Title:Analytic mappings between noncommutative pencil balls

Abstract:In this paper, we analyze problems involving matrix variables for which we use a noncommutative algebra setting. To be more specific, we use a class of functions (called NC analytic functions) defined by power series in noncommuting variables and evaluate these functions on sets of matrices of all dimensions; we call such situations dimension-free.
In an earlier paper we characterized NC analytic maps that send dimension-free matrix balls to dimension-free matrix balls and carry the boundary to the boundary; such maps we call "NC ball maps". In this paper we turn to a more general dimension-free ball B_L, called a "pencil ball", associated with a homogeneous linear pencil L(x):= A_1 x_1 + ... + A_m x_m, where A_j are complex matrices. For an m-tuple X of square matrices of the same size, define L(X):=\sum A_j \otimes X_j and let B_L denote the set of all such tuples X satisfying ||L(X)||<1.
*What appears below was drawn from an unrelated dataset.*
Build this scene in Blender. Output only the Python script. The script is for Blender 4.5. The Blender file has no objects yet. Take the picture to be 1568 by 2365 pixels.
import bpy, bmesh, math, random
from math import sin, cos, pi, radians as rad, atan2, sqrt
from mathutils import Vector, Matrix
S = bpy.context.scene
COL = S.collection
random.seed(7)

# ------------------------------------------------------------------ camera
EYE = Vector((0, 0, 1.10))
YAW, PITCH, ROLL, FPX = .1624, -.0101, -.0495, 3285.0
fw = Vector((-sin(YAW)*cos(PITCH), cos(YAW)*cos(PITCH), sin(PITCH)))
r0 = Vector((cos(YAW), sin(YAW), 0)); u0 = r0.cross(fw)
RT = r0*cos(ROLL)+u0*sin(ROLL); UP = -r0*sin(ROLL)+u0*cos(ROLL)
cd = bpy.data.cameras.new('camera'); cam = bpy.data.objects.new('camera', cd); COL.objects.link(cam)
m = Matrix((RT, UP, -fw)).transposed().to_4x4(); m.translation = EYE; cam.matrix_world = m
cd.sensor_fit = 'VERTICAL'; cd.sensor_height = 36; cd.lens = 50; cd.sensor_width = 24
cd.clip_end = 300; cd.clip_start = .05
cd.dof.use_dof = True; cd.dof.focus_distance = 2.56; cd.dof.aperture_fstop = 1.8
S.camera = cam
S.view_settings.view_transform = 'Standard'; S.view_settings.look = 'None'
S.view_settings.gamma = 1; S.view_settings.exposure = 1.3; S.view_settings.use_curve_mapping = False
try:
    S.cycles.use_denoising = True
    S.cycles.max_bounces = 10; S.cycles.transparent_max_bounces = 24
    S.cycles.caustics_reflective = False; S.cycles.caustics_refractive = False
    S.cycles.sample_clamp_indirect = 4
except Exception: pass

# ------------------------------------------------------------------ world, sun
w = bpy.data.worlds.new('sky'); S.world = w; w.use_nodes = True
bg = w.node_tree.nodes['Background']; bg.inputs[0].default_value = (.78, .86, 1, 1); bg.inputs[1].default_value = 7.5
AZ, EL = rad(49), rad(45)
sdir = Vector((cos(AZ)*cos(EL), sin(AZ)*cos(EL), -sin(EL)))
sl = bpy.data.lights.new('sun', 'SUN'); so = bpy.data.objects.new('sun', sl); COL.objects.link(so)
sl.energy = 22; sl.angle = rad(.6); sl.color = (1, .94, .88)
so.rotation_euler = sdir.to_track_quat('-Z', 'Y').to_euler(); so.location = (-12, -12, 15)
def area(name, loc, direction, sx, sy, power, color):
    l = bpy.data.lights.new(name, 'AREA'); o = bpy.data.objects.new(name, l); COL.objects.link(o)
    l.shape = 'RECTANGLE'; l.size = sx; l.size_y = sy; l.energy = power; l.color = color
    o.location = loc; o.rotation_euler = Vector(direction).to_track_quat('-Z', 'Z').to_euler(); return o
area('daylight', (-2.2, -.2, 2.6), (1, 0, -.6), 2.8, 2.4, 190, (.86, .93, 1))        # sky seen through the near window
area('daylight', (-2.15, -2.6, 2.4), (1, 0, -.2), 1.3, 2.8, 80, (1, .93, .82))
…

We study the generalization of NC ball maps to these pencil balls B_L, and call them "pencil ball maps". We show that every B_L has a minimal dimensional (in a certain sense) defining pencil L'. Up to normalization, a pencil ball map is the direct sum of L' with an NC analytic map of the pencil ball into the ball. That is, pencil ball maps are simple, in contrast to the classical result of D'Angelo on such analytic maps in C^m. To prove our main theorem, this paper uses the results of our previous paper mentioned above plus entirely different techniques, namely, those of completely contractive maps.